Finding Hidden Chinese Food Around USC - L.A. Weekly -- March 30, 2017
Finding Hidden Chinese Food Around USC
I turned to the good people at the Food Talk Central message board to ask where USC's mainland Chinese students went to satisfy their Chinese food needs. The answer has two parts. Initially most of the responses indicated that a lot of the Chinese students at USC live away from campus, in luxury downtown apartments, or perhaps in San Gabriel Valley mansions. That would explain the lack of authentic Chinese restaurant options that are otherwise common in campus communities from Champaign, IL (which has at least 10 authentic Chinese restaurants for the large contingent of overseas Chinese students); Manhattan, KS; Athens (Winterville), GA; Fayetteville, AR and probably hundreds of other university towns across America.
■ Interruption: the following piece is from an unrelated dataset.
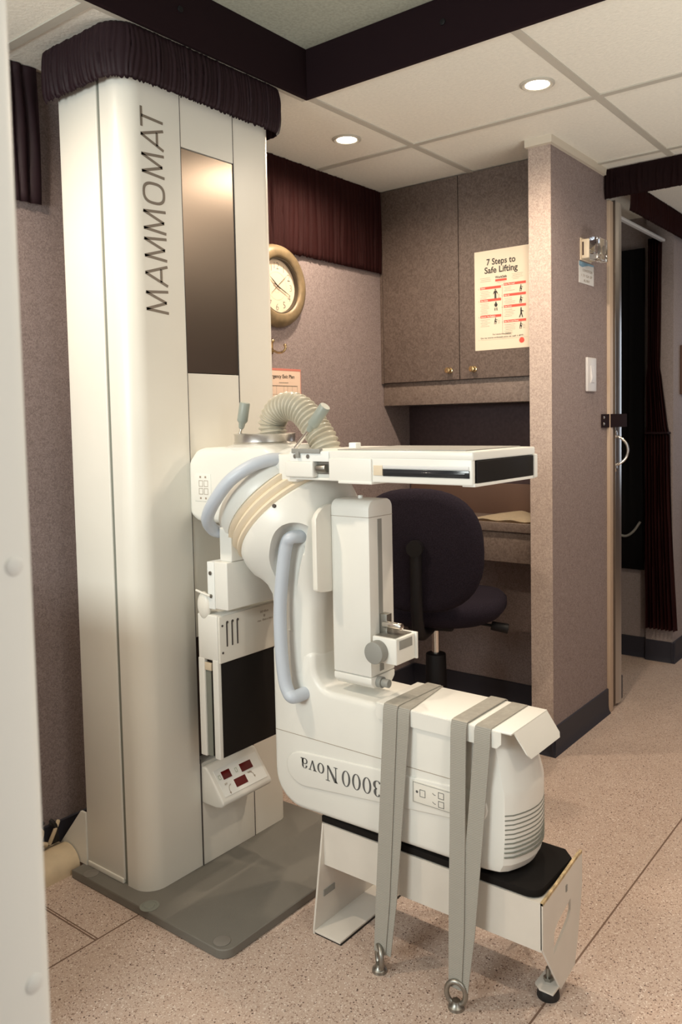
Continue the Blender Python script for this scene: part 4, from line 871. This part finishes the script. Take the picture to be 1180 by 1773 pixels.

But even if a lot of the Mainland Chinese students left campus at night, they had to eat somewhere during the day. And certainly not all of them lived away from campus. Since today's Mainland Chinese students are much less inclined to widen their culinary horizons than prior generations of foreign students from Hong Kong and Taiwan, where did they get their Mainland food fix? The real answer to the question of where USC's Mainland Chinese students go to get their Chinese food was eventually provided on the Food Talk Central message board by the indubitable food writer Dommy Gonzalez (also known as Dommy!) who lives in the USC area and who explained that what looked like taco trucks parked around Jefferson and McClintock were actually Chinese food trucks that didn't bother to change their names.
Going back on foot to Jefferson and McClintock confirmed that it's all true. All four trucks served Chinese food. The truck that said Tacos Guadelajara when I drove by on the street, said J. C. Foods on the street side and was festooned with Chinese lettering, as were all the trucks. Fluffy Tacos didn't bother giving itself another name and I don't know if G & G Express Foods renamed itself from something else or not.
Each truck had a "menu" in the form of probably 40 to 50 pictures of their dishes that they served, almost exclusively Mainland-style dishes, plastered on the side of the truck. Prices were reasonable, with most dishes under $10, some including combos with rice and soup. I was surprised to see an apparent nod to healthier ingredients here in California, as I ordered ground chicken wonton soup from one truck (can't recall seeing that anywhere) and a popcorn chicken roll (similar to the ubiquitous Shandong beef roll) at another. But most of all, it was great to learn that even at USC there are authentic Chinese food options for the mainland Chinese students at these and other Chinese food trucks in the area.